Take-Away #3: Exklusivität ist ein hervorragendes Verkaufsinstrument und bindet Kunden.

Personalisierung

Es gibt 33 Millionen verschiedene Netflix-Versionen“, erklärte schon 2013 Boris Evers, damals Kommunikationschef von Netflix. Gemeint ist damit, dass das gesamte Streaming-Portal personalisiert ist und jeder Nutzer seine individuelle Version für seine eigenen Vorlieben bekommt.

Take-Away #4: Personalisierung braucht individuellen Nutzen.

Predictive Analytics

Das Tracking von Nutzerdaten ist bei Konsumenten verpönt, doch Netflix generiert daraus eine so einzigartige Customer Experience, dass die Abonnenten davon direkt profitieren. Die Nutzer können mit ihrem Verhalten nicht nur ihre Empfehlungen steuern, sondern sogar zukünftige Produktionen beeinflussen: Netflix schaut sich sehr genau an, an welchen Stellen die Nutzer vor- oder zurückspulen, wo sie stoppen und wo sie aussteigen. Auch A/B-Testing spielt eine wichtige Rolle. Eine Erkenntnis war beispielsweise, dass Nutzer Serien gerne als komplette Staffeln schauen und nicht nur eine Folge pro Woche. Heute ist dieses Verhalten als Binge Watching bekannt.

Take-Away #5: In den Nutzerdaten steckt Optimierungspotenzial für die gesamte Wertschöpfungskette.

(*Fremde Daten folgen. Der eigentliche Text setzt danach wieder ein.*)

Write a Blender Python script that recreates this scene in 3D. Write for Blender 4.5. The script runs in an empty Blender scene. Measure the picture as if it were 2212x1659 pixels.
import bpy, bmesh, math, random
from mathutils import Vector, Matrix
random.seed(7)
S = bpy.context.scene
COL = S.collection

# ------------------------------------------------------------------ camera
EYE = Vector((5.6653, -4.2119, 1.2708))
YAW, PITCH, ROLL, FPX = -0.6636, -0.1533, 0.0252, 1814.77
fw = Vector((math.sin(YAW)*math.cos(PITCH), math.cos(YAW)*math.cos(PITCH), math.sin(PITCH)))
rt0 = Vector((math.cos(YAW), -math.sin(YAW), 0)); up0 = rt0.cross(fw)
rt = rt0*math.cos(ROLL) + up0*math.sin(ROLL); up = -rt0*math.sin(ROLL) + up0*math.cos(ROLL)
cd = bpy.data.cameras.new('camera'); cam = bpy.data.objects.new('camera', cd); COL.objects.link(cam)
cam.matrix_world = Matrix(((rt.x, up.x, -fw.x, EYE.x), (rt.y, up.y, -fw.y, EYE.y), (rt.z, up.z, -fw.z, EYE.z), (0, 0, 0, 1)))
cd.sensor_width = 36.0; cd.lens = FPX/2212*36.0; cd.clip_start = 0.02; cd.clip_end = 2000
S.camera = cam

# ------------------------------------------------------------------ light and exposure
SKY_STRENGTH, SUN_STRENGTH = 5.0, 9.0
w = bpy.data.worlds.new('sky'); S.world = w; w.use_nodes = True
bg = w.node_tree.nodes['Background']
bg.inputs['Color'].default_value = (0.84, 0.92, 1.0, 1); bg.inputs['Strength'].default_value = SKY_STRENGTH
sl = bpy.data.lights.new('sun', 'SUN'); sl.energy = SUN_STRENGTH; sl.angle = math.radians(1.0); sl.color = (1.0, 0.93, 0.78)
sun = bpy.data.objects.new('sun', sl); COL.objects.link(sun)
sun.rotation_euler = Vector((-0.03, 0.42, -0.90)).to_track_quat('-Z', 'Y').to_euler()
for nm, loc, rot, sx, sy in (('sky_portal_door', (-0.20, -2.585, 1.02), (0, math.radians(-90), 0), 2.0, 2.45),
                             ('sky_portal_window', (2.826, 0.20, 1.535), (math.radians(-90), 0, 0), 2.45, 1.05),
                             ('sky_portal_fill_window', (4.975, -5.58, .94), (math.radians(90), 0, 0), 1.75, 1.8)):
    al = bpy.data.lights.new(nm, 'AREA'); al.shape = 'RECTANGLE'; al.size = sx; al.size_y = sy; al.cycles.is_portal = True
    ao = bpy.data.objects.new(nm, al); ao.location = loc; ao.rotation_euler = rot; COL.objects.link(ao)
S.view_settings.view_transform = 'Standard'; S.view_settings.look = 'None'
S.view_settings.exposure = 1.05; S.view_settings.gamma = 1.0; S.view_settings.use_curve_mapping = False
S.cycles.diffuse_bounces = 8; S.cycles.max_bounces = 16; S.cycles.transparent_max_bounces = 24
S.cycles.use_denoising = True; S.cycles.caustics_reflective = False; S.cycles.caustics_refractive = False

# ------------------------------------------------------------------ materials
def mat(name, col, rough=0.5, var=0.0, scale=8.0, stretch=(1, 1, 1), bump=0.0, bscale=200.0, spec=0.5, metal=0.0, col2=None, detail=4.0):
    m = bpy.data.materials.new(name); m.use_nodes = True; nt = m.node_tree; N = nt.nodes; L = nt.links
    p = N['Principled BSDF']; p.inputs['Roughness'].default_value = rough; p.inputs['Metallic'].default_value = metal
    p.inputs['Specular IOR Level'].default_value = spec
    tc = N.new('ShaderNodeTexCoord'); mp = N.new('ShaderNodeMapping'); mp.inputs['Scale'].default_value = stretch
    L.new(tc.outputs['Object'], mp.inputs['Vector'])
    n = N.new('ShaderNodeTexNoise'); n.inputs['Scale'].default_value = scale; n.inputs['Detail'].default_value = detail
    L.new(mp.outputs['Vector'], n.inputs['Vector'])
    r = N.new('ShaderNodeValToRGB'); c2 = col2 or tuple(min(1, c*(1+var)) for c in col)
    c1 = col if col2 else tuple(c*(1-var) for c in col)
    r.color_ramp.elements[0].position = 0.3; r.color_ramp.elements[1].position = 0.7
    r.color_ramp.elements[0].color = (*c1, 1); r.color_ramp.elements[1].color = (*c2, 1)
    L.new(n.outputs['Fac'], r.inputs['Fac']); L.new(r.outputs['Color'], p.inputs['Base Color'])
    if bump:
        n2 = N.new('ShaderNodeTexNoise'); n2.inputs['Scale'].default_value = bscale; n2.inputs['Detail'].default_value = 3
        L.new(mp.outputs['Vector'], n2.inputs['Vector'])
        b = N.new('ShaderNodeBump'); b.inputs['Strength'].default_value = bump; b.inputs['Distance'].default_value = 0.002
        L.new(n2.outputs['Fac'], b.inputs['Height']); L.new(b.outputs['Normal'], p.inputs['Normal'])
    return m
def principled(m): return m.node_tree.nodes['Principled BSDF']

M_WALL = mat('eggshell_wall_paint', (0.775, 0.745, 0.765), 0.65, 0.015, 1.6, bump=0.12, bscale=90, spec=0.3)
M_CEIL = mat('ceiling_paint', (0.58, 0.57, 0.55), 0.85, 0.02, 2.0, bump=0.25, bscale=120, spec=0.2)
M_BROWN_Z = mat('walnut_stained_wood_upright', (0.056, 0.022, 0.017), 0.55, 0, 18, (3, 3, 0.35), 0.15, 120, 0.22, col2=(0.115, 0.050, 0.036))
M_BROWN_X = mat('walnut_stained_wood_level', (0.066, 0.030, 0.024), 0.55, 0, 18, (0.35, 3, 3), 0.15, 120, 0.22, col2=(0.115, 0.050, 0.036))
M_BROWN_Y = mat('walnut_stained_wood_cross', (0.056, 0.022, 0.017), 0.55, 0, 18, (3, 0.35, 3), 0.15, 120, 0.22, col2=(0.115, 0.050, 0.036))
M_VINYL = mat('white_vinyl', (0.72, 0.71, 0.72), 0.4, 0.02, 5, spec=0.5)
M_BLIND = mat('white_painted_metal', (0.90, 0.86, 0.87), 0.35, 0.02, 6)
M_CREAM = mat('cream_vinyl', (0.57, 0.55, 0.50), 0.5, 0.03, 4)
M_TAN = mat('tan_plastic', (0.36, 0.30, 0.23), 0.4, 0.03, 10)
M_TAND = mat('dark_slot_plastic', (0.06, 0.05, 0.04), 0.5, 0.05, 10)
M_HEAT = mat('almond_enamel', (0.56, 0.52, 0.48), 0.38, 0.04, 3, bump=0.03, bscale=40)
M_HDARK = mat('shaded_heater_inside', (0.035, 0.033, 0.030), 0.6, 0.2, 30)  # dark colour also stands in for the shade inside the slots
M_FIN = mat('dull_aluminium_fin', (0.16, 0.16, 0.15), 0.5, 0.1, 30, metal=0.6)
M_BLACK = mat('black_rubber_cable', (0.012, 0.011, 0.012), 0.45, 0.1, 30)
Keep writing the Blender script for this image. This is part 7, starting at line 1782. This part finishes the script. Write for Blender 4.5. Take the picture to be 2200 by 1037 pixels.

KI für mehr Streaming-Qualität

Das enorme Wachstum auf vielen verschiedenen Märkten mit unterschiedlichen Rahmenbedingungen und Verhaltensmustern der Nutzer ist eine riesige Herausforderung für die versprochene Streaming-Qualität. Netflix setzt daher an vielen Stellen Künstliche Intelligenz ein, beispielsweise um die Netzkapazitäten zu analysieren und vorhersehbare Engpässe mit zusätzlichem Caching zu verhindern.

Take-Away #6: Qualität ist ein Versprechen, das eingehalten werden muss.

Fazit:

Netflix ist ein Unternehmen im ständigen Fluss und hat damit quasi sein Produkt (Streaming = fließend) zur Unternehmensphilosophie gemacht. Der Einsatz modernster und zum Teil selbst entwickelter Technologien dient dabei nicht vorrangig der Gewinnmaximierung, sondern der konsequenten Weiterentwicklung mit dem Ziel der bestmöglichen Kundenerfahrung. Das ist es was wir letztlich von Netflix lernen sollten: Die Customer Experience ist der Weg zum Erfolg.